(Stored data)
--------------------------------------------------

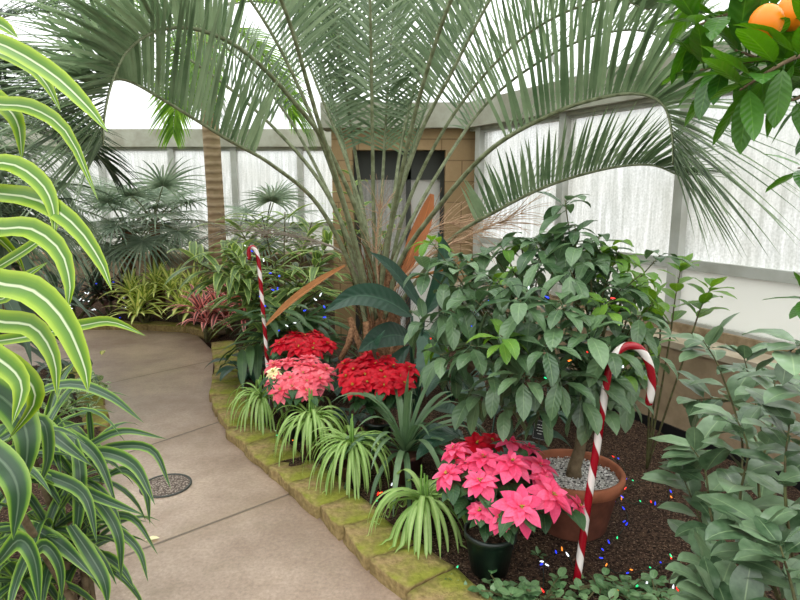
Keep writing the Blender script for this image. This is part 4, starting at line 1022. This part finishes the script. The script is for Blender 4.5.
for cp in ([ctop,(860,10,1.3),(800,14,1.22),(740,12,1.2),(695,26,1.2)],[ctop,(860,80,1.3),(800,60,1.24),(745,62,1.2),(700,70,1.2)],[ctop,(850,40,1.1),(790,60,1.05),(740,90,1.05)],[ctop,(870,60,1.25),(810,50,1.2),(770,60,1.18),(735,50,1.18)],[ctop,(880,-20,1.3),(800,-15,1.25),(740,-20,1.25),(700,-5,1.25)],[cb+V((0,0,1.7)),(870,110,1.25),(820,90,1.2),(790,100,1.18),(772,80,1.17)],[cb+V((0,0,1.55)),(860,190,1.5),(825,170,1.5),(798,168,1.5)],[cb+V((0,0,1.3)),(870,290,1.5),(830,300,1.5),(800,298,1.5)]):
    leafy_branch(cit,cp,20 if cp[1][1]<150 else 9,.12,.023,'citrus',rng,.007,p_ell,.5,.08,.012,'bark',4 if cp[1][1]<150 else 2)
for (px,py,Y,r) in ((766,23,1.08,.027),(792,13,1.12,.027)):
    m=MB(); m.ball(P(px,py,Y),r,r,r*1.12,n=20); o=m.build('fruit',M['orange'],cit)

# ------------------------------------------------------------------ ground cover and lights
rng=random.Random(101)
gc=[(505,598,'leftmost'),(545,600,'second from the left'),(600,590,'third from the left, touching the cane foot'),(628,594,'fourth from the left'),(655,598,'fifth from the left'),(684,594,'sixth from the left, beneath the shrub')]
for px,py,wh in gc:
    b=G(px,py,.045); t=thing('ground_cover_plant','low round-leaved plant at the front soil, '+wh,'plant',b,'low round-leaved plants')
    s_=MB(); m=MB()
    for k in range(9):
        tip=b+V((rng.uniform(-.09,.09),rng.uniform(-.08,.08),rng.uniform(.015,.05))); s_.tube([b,b.lerp(tip,.6)+V((0,0,.01)),tip],.0028,5)
        whorl(m,tip,V((0,-.1,1)),5,.044,.018,rng,.6,(5,45),0,p_round,.006,.15)
    s_.build('stems',M['twig'],t); m.build('foliage',M['rubber'],t)
for px,py,lab in ((452,582,'tiny green seedling in bare soil beside the nearest edging stone'),(466,592,'second tiny green seedling nearer the picture edge by the edging'),(538,556,'small loose dark leaf shoot beside the dark green pot')):
    b=G(px,py,.045); m=MB(); rosette(m,b+V((0,0,.004)),8,.03,.008,rng,(10,60),.6,p_round,.2,2,4); o=m.build('seedling',M['rubber']); tag(o,lab,'seedling')
bulb_me={}
for k in ('b_blue','b_red','b_orange','b_green','b_white'):
    m=MB(); m.lathe([(.0005,.016),(.0025,.012),(.0036,.005),(.0034,0),(.0030,-.004)],(0,0,0),8); o=m.build('bulb',M[k]); bulb_me[k]=o.data; bpy.data.objects.remove(o)
def lights(label,pts,nb,rng,ground=True,big=1.0,cols=('b_blue','b_blue','b_red','b_orange','b_green','b_white')):
    t=thing('light_string',label,'string lights',pts[0],'fairy light strings'); sp=spline(pts,len(pts)*10)
    if ground: sp=[V((p.x,p.y,soil_z(p.x,p.y)+.006+.004*math.sin(i))) for i,p in enumerate(sp)]
    m=MB(); m.tube(sp,.0016*big,4); m.build('wire',M['wire'],t)
    for i in range(nb):
        p=sp[min(len(sp)-1,max(0,int((i+.5+rng.uniform(-.8,.8))/nb*(len(sp)-1))))]+V((rng.uniform(-.015,.015),rng.uniform(-.02,.02),0))*(1 if ground else 2); k=cols[rng.randrange(len(cols))]
        o=bpy.data.objects.new('bulb',bulb_me[k]); C.objects.link(o); o.parent=t
        o.location=p-V(pts[0])+V((0,0,.006)); o.scale=(big,)*3; o.rotation_euler=(rng.uniform(-1.6,1.6),rng.uniform(-1.6,1.6),0)
g_=lambda px,py:G(px,py,.05)
lights('coloured fairy lights scattered over bare soil right of the terracotta pot',[g_(608,452),(g_(625,470)),g_(612,500),g_(634,485),g_(660,478),g_(668,500),g_(640,505),g_(618,498),g_(628,520),g_(612,540),g_(600,555),g_(615,570),g_(645,570),g_(675,560),g_(690,575)],32,rng,True,.85,('b_blue','b_blue','b_blue','b_red','b_orange','b_green'))
lights('coloured fairy lights along the front soil between the pink poinsettia and cane',[g_(458,570),g_(470,590),g_(500,592),g_(540,590),g_(545,560),g_(565,550),g_(580,575),g_(620,592),g_(650,588),g_(690,592)],22,rng)
lights('coloured fairy lights on soil between the drooping clumps and dark strap plant',[g_(272,432),g_(285,440),g_(330,455),g_(350,440),g_(385,460),g_(392,485),g_(375,500),g_(400,490),g_(450,480)],20,rng)
ct=[P(*q) for q in ((420,330,2.45),(450,345,2.3),(480,310,2.25),(515,285,2.2),(545,300,2.15),(575,320,2.15),(605,300,2.2),(590,345,2.1),(560,370,2.05),(540,390,2.1),(600,395,2.15),(620,370,2.2),(600,430,2.25))]
lights('coloured fairy lights wound through the leaves of the potted tree',ct,20,rng,False,.9)
lights('blue fairy lights strung through the variegated ginger clump',[P(*q) for q in ((245,245,4.5),(262,262,4.3),(280,285,4.2),(262,300,4.2),(275,330,4.0),(300,320,4.0),(320,290,4.1),(330,330,3.9))],20,rng,False,1.3,('b_blue','b_blue','b_blue','b_white'))
lights('blue and white fairy lights on the dark ground at the far left corner',[P(*q) for q in ((60,310,5.8),(85,300,6.0),(100,322,6.3),(125,312,6.6),(110,280,6.6),(90,290,6.2),(75,320,6.0),(140,326,6.6))],26,rng,False,1.4,('b_blue','b_white','b_white'))
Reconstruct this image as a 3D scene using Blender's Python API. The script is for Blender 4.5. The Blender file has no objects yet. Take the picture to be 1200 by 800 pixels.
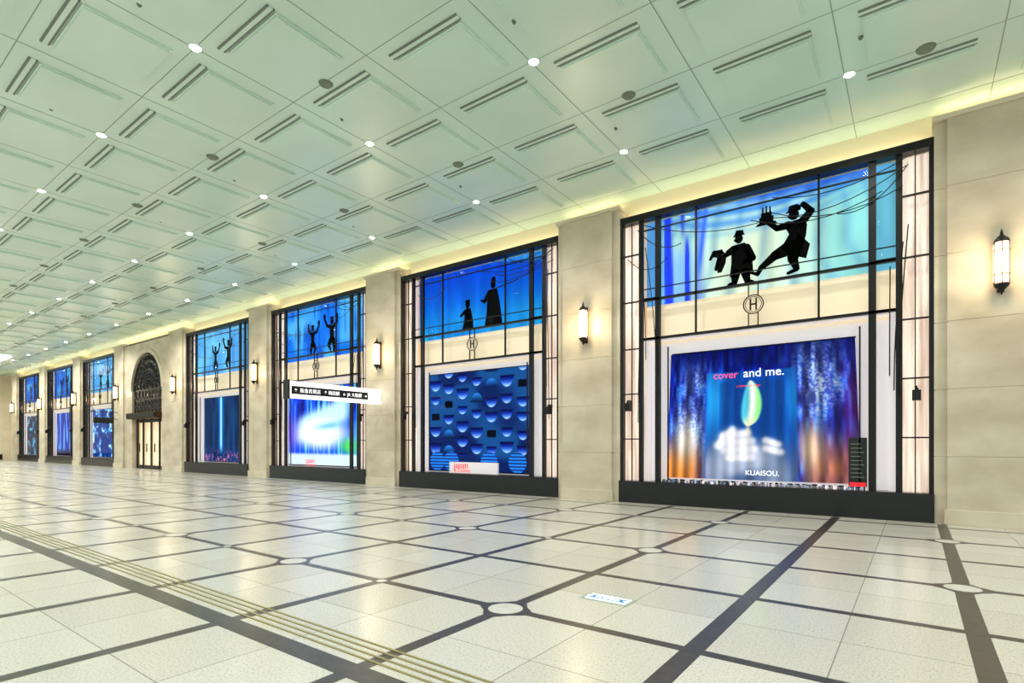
import bpy, math, random
import numpy as np
from mathutils import Vector
random.seed(4)
S=bpy.context.scene
S.view_settings.view_transform='Standard'
S.view_settings.look='None'
S.view_settings.exposure=0.0

# ---------------------------------------------------------------- materials
def lin(c):
    return tuple(((x/12.92) if x<=0.04045 else ((x+0.055)/1.055)**2.4) for x in c[:3])+(1,)
def mat(name,col,rough=0.5,metal=0.0,emis=None,es=0.0,spec=0.5):
    m=bpy.data.materials.new(name); m.use_nodes=True
    b=m.node_tree.nodes['Principled BSDF']
    b.inputs['Base Color'].default_value=lin(col)
    b.inputs['Roughness'].default_value=rough
    b.inputs['Metallic'].default_value=metal
    b.inputs['Specular IOR Level'].default_value=spec
    if emis:
        b.inputs['Emission Color'].default_value=lin(emis)
        b.inputs['Emission Strength'].default_value=es
    return m
def noise_mat(name,c1,c2,scale,rough,detail=6,vec=(1,1,1),bump=0.0,c3=None,spec=0.5):
    m=mat(name,c1,rough,spec=spec); nt=m.node_tree; b=nt.nodes['Principled BSDF']
    tc=nt.nodes.new('ShaderNodeTexCoord'); mp=nt.nodes.new('ShaderNodeMapping')
    mp.inputs['Scale'].default_value=vec
    nt.links.new(tc.outputs['Object'],mp.inputs['Vector'])
    n=nt.nodes.new('ShaderNodeTexNoise'); n.inputs['Scale'].default_value=scale; n.inputs['Detail'].default_value=detail
    nt.links.new(mp.outputs['Vector'],n.inputs['Vector'])
    r=nt.nodes.new('ShaderNodeValToRGB')
    r.color_ramp.elements[0].position=0.3; r.color_ramp.elements[0].color=lin(c2)
    r.color_ramp.elements[1].position=0.65; r.color_ramp.elements[1].color=lin(c1)
    nt.links.new(n.outputs['Fac'],r.inputs['Fac'])
    nt.links.new(r.outputs['Color'],b.inputs['Base Color'])
    return m

M_stone=noise_mat('limestone',(0.85,0.80,0.71),(0.75,0.69,0.59),1.1,0.45,8,(1,1,1.6))
M_stone2=noise_mat('limestone_light',(0.87,0.82,0.73),(0.79,0.74,0.64),0.9,0.5,8)
M_fascia=mat('cove_plaster',(0.94,0.89,0.76),0.7)
M_black=mat('black_bronze_frame',(0.035,0.03,0.03),0.4,0.2)
M_plinth=noise_mat('black_granite',(0.04,0.04,0.045),(0.015,0.015,0.015),30,0.25)
M_ceil=noise_mat('ceiling_enamel',(0.83,0.92,0.86),(0.79,0.885,0.82),0.5,0.30,spec=0.7)
M_slot=mat('slot_diffuser_grey',(0.46,0.50,0.45),0.6)
M_seam=mat('ceiling_seam',(0.58,0.64,0.58),0.6)
M_inlay=noise_mat('dark_stone_inlay',(0.25,0.24,0.22),(0.17,0.16,0.15),12,0.28)
M_oct=noise_mat('white_marble_inlay',(0.84,0.825,0.78),(0.78,0.76,0.71),9,0.28)
M_brass=mat('brass_tactile_rail',(0.58,0.54,0.33),0.4,0.2)
M_white=mat('white_interior',(0.90,0.88,0.88),0.6,0,(0.97,0.94,0.95),0.38)  # emission stands in for lamps inside the display cases
M_frieze=mat('cream_frieze',(0.93,0.88,0.78),0.6,0,(1,0.90,0.74),0.40)  # lit look of the frieze put in as emission, no lamp inside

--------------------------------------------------

— Exercise aim —
Of the lines above, quote exactly those from the one with "Reconstruct this image" through the one with "S.view_settings.exposure=0.0", ends included; pictures stay out.

— Exercise solution —
Reconstruct this image as a 3D scene using Blender's Python API. The script is for Blender 4.5. The Blender file has no objects yet. Take the picture to be 1200 by 800 pixels.
import bpy, math, random
import numpy as np
from mathutils import Vector
random.seed(4)
S=bpy.context.scene
S.view_settings.view_transform='Standard'
S.view_settings.look='None'
S.view_settings.exposure=0.0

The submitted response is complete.